Les camps de concentration en Argentine (1976-1983)

dimanche 3 septembre 2017.
 

A lire : Pilar Calveiro, Pouvoir et disparition. Les camps de concentration en Argentine, traduit de l’espagnol par Isabelle Taudière, préface de Marina Franco et postface de Miguel Benasayag, Paris, La Fabrique, 2006.

lu par Marc Drouin

En 1976 les forces armées prennent le pouvoir en Argentine en vue d’astreindre la société dans son ensemble à un « Processus de réorganisation nationale ». Selon le général Jorge Rafael Videla, tout individu qui prétendait bouleverser les valeurs fondamentales de la société, « motivé par des idées contraires à notre civilisation occidentale et chrétienne » était un subversif, un terroriste. Pour purifier la société de ces éléments perturbateurs, 340 prisons clandestines ont été aménagées dans onze des vingt-trois provinces du pays, la plupart dans les installations des trois armes militaires ou de la police. Une fois lancé, le mécanisme de disparition pouvait broyer pratiquement n’importe qui : à la fin 1976, on comptait un assassinat aux cinq heures, quinze enlèvements par jour, entre 5000 et 6000 prisonniers politiques.

L’étude de la politologue Pilar Calveiro, d’abord publiée en Argentine en 1998 et publiée en français l’année dernière, est une partie seulement d’un mémoire de maîtrise rédigé en 1995. Parmi les premières à tenter une théorisation des années terribles de la dictature argentine, l’auteure place les camps dont il est ici question, les disparitions forcées d’opposants au régime et la torture dans un contexte proprement argentin. Car si la Doctrine de sécurité nationale puise son inspiration idéologique à Washington et à Paris, ce sont des Argentins qui l’ont adapté aux particularités de la tradition politique locale. En ce sens, le coup d’État de 1976 s’inscrirait dans la continuité directe de pratiques répressives antérieures. Si la « théorie des deux démons » voulait que le conflit argentin se limite aux seuls acteurs armés, guérilleros et militaires, tout en blanchissant le reste de la société, l’étude de Mme Calveiro a le grand mérite de mettre en cause cette interprétation du passé.

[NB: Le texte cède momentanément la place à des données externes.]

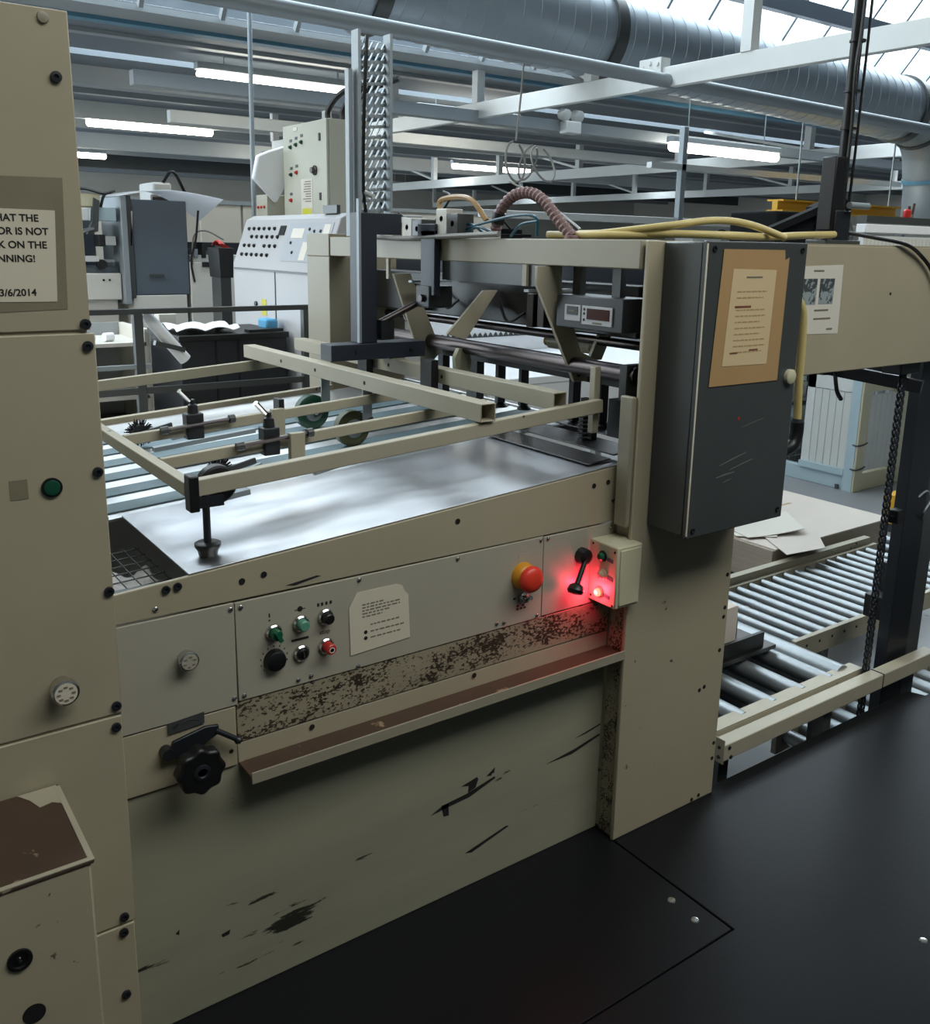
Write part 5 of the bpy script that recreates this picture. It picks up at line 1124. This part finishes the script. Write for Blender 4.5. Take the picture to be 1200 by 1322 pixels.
MB().path([(2.31, 5.0, 1.42), (2.33, 5.0, 1.62), (2.42, 5.0, 1.66), (2.55, 5.0, 1.60)], 0.006, 6, 6).build('cable', 'hose_grey', t)
t = thing('black_bin', (2.25, 4.3, 1.3), 'small black bin with red cloth beside the control console', 'bin')
MB().prism([(2.215, 4.2, 1.36), (2.30, 4.2, 1.36), (2.31, 4.2, 1.55), (2.205, 4.2, 1.55)], (0, 0.2, 0)).build('bin_body', 'black', t, bevel=0.004)
MB().box(2.22, 2.29, 4.22, 4.38, FL, 1.36).build('bin_stand', 'slate', t)
MB().sheet(lambda u, v: (2.22+0.08*u, 4.22+0.14*v, 1.56+0.04*math.sin(3*u+1)*math.sin(2.5*v+0.4)), 8, 8, 0.004).build('red_cloth', 'red', t)
# control console with the electrical cabinet above
t = thing('control_console', (2.6, 3.8, FL), 'pale control console with sloping switch panel', 'console')
y0, y1, x0 = 2.50, 3.69, 2.10
MB().prism([(x0, y0, FL), (x0+0.57, y0, FL), (x0+0.57, y0, 1.74), (x0+0.14, y0, 1.74), (x0+0.09, y0, 1.715), (x0, y0, 1.465)], (0, y1-y0, 0)).build('console_body', 'console', t, bevel=0.006)
MB().box(x0-0.004, x0, y0+0.02, y1-0.02, 1.435, 1.445).build('panel_seam', 'slate', t)
MB().box(x0-0.004, x0, (y0+y1)/2-0.003, (y0+y1)/2+0.003, 0.2, 1.435).build('door_gap', 'slate', t)
sx = V((0.09, 0, 0.25)).normalized(); nrm = V((-0.25, 0, 0.09)).normalized()
def onp(u, v, off=0.0): return V((x0, y0, 1.465))+V((0, 1, 0))*(u*(y1-y0))+sx*(v*0.265)+nrm*off
def patch(b, u0, u1, v0, v1, h):
    A = [onp(u0, v0, 0.0005), onp(u1, v0, 0.0005), onp(u1, v1, 0.0005), onp(u0, v1, 0.0005)]
    return b.hexa(A+[p+nrm*h for p in A])
patch(MB(), 0.04, 0.46, 0.12, 0.92, 0.002).build('mimic_panel', 'console_print', t)
b = MB()
for u0, u1, v0, v1 in ((0.10, 0.16, 0.15, 0.40), (0.22, 0.28, 0.15, 0.52), (0.30, 0.42, 0.60, 0.80), (0.06, 0.12, 0.62, 0.88)): patch(MB(), u0, u1, v0, v1, 0.003).build('mimic_block', 'paper', t)
for r_, v in enumerate((0.22, 0.42, 0.62, 0.8)):
    for c_ in range(7):
        u = 0.56+c_*0.06
        if (r_, c_) in ((3, 0), (1, 3), (2, 6), (0, 0)): continue
        p = onp(u, v); MB().lathe(p, nrm, [(0, 0.011), (0.006, 0.011), (0.012, 0.007), (0.013, 0)], 10).build('console_switch', 'black' if (r_+c_) % 3 else 'shaft', t)
for u, v in ((0.14, 0.74), (0.2, 0.74), (0.25, 0.78), (0.36, 0.3), (0.4, 0.5), (0.1, 0.5)): MB().lathe(onp(u, v), nrm, [(0, 0.009), (0.008, 0.008), (0.009, 0)], 10).build('console_switch', 'black', t)
patch(MB(), 0.50, 0.56, 0.66, 0.86, 0.004).build('display_window', 'black', t)
MB().lathe((x0, 3.36, 1.25), (-1, 0, 0), [(0, 0.014), (0.01, 0.014), (0.012, 0)], 14).build('door_lock', 'black', t)
MB().box(x0-0.002, x0, 3.22, 3.29, 1.19, 1.28).build('warning_label', 'label_yellow', t, label='yellow label on the console door')
MB().box(x0+0.12, x0+0.14, y0+0.1, y0+0.25, 1.74, 1.78).build('name_plate', 'slate', t)
ex = 2.687
t = thing('electrical_cabinet', (2.8, 3.9, 1.74), 'beige electrical switch cabinet standing behind the console', 'cabinet')
MB().box(ex+0.012, ex+0.30, 3.60, 4.225, 1.742, 2.325).build('cabinet_body', 'ecab', t, bevel=0.004)
MB().box(ex+0.0, ex+0.30, 3.62, 4.22, FL, 1.742).build('pedestal', 'console', t)
MB().box(ex-0.006, ex+0.010, 3.602, 4.222, 1.744, 2.323).build('cabinet_door', 'ecab', t, bevel=0.004)
fx = ex-0.006
for y, z, mm in ((4.10, 2.19, 'green_dark'), (4.02, 2.20, 'green_dark'), (3.94, 2.21, 'green_dark'), (4.10, 2.02, 'black'), (4.02, 2.03, 'red'), (4.11, 1.86, 'red')):
    s_ = MB().lathe((fx, y, z), (-1, 0, 0), [(0, 0.013), (0.008, 0.013), (0.012, 0.009), (0.018, 0.008), (0.018, 0)], 12).build('selector_switch', mm, t)
    MB().box(fx-0.002, fx, y-0.018, y+0.018, z+0.03, z+0.048).build('switch_label', 'slate', s_)
MB().box(fx-0.002, fx, 3.80, 3.96, 1.745, 1.985).build('instruction_sheet', 'paper', t)
b = MB()
for i in range(9): b.box(fx-0.0035, fx-0.002, 3.82, 3.82+0.12*random.uniform(0.6, 1), 1.965-i*0.015, 1.970-i*0.015)
b.build('typed_page', 'ink_soft', t)
MB().box(fx-0.0035, fx-0.002, 3.815, 3.945, 1.755, 1.805).build('yellow_patch', 'label_yellow', t)
MB().lathe((fx, 3.76, 2.03), (-1, 0, 0), [(0, 0.03), (0.008, 0.03), (0.012, 0.02), (0.03, 0.018), (0.03, 0)], 16).build('main_isolator', 'shaft', t)
for z in (2.20, 1.85): MB().box(fx-0.006, fx, 3.68, 3.70, z, z+0.045).build('door_latch', 'black', t)
MB().box(fx-0.003, fx, 4.0, 4.06, 2.285, 2.305).build('maker_plate', 'paper', t)
for x, y in ((2.80, 3.80), (2.86, 3.72), (2.90, 3.68)): MB().path([(x, y, 2.325), (x, y, 2.40), (x+0.05, y-0.1, 2.50), (x+0.16, y-0.3, 2.56)], 0.018, 8, 5).build('supply_cable', 'black', t)
t = thing('junction_box', (2.65, 4.35, 1.742), 'small beige box with red lamps beside the electrical cabinet', 'box')
MB().box(2.60, 2.75, 4.32, 4.50, 1.742, 1.90).build('box_body', 'ecab', t, bevel=0.004)
for y in (4.36, 4.41, 4.46): MB().lathe((2.60, y, 1.82), (-1, 0, 0), [(0, 0.010), (0.01, 0.009), (0.012, 0)], 10).build('red_lamp', 'red', t)
MB().box(2.62, 2.74, 4.33, 4.49, FL, 1.742).build('pedestal', 'console', t)
tag(MB().prism([(2.486, 4.26, 1.995), (2.52, 4.26, 2.14), (2.585, 4.26, 2.17), (2.72, 4.26, 2.215), (2.715, 4.26, 1.96), (2.645, 4.26, 1.845)], (0, 0.05, 0)).build('folded_sheet', 'white_sheet', bevel=0.012), 'folded white plastic sheet tucked beside the electrical cabinet', 'sheet')
tag(MB().cyl((2.58, 4.56, FL), (2.62, 4.56, 3.1), 0.016, 12).build('grey_conduit', 'galv'), 'slender grey conduit rising left of the electrical cabinet', 'conduit')
# partition and farther equipment
t = thing('partition', (4.0, 8.0, FL), 'beige partition panels beyond the slate cabinet', 'partition')
for x0, x1 in ((2.2, 3.9), (3.93, 5.6), (5.63, 7.4)): MB().box(x0, x1, 8.0, 8.08, FL, 1.96).build('panel', 'wall', t)
MB().box(2.2, 7.4, 7.98, 8.1, 1.96, 2.0).build('cap_rail', 'galv', t)
for i, (x, y, z, wd, hg, c, lab) in enumerate(((2.9, 7.1, 1.9, 0.5, 0.2, 'machine', 'pale machine head showing above the partition left of the curved sheet'), (6.4, 9.5, 1.75, 1.1, 0.35, 'machine', 'pale machine head beyond the valve blocks'), (9.5, 11.0, 1.6, 1.8, 0.45, 'white_paint', 'white machine behind the corrugated hose'), (13.0, 9.0, 1.2, 2.0, 0.6, 'slate', 'dark machine beyond the yellow hoses'))):
    t = thing('distant_machine', (x, y, FL), lab, 'machine', 'far machines of the hall')
    MB().box(x-wd/2, x+wd/2, y, y+0.8, FL, z).build('machine_body', c, t, bevel=0.02)
    MB().box(x-wd*0.4, x-wd*0.05, y-0.02, y+0.4, z, z+hg).build('machine_head', 'white_paint', t, bevel=0.02)
    MB().box(x+wd*0.05, x+wd*0.42, y+0.1, y+0.5, z, z+hg*0.6).build('machine_head', 'black_metal', t, bevel=0.02)
    MB().cyl((x-wd*0.45, y-0.05, z+hg*0.3), (x+wd*0.45, y-0.05, z+hg*0.35), 0.03, 10).build('machine_roller', 'shaft', t)
    MB().path([(x-wd*0.2, y, z+hg), (x, y, z+hg+0.1), (x+wd*0.3, y+0.1, z+hg*0.5)], 0.015, 6, 5).build('machine_cable', 'black', t)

Rescapée des camps et exilé au Mexique depuis 1979, l’auteure laisse cependant témoigner d’autres survivantes et survivants dans son ouvrage afin de se concentrer sur l’explication nuancée du fonctionnement d’un système politique brutal et abrutissant. Par la terreur, la soldatesque argentine aurait ainsi tenté « de vider la société de tout ce qui dérangeait, annihilant ses forces vitales et interdisant une large gamme d’activités, de la politique à l’art ». Les prisons clandestines constituaient « un dispositif d’absorption, de disparition et d’oubli. De l’intérieur, oubli de l’individu, oubli du monde extérieur, de ses lois et de ses normes ». Le pouvoir militaire tentait ensuite de faire disparaître les prisons elles-mêmes, en niant leur existence ainsi que celle des détenus. Si les militaires argentins et leurs alliés pensaient faire oublier leurs crimes, l’ouvrage de Mme Calveiro est une pierre posée adroitement sur la barricade érigée contre l’amnésie collective et l’impunité. Il témoigne, en même temps, de la faillibilité d’un système qui se voulait omnipuissant et totalisant, laissant entrevoir la possibilité d’y résister et de faire sanctionner les responsables d’actes criminels posés au nom de la sécurité nationale. Une leçon qui serait applicable, sauf exception, à l’échelle du continent.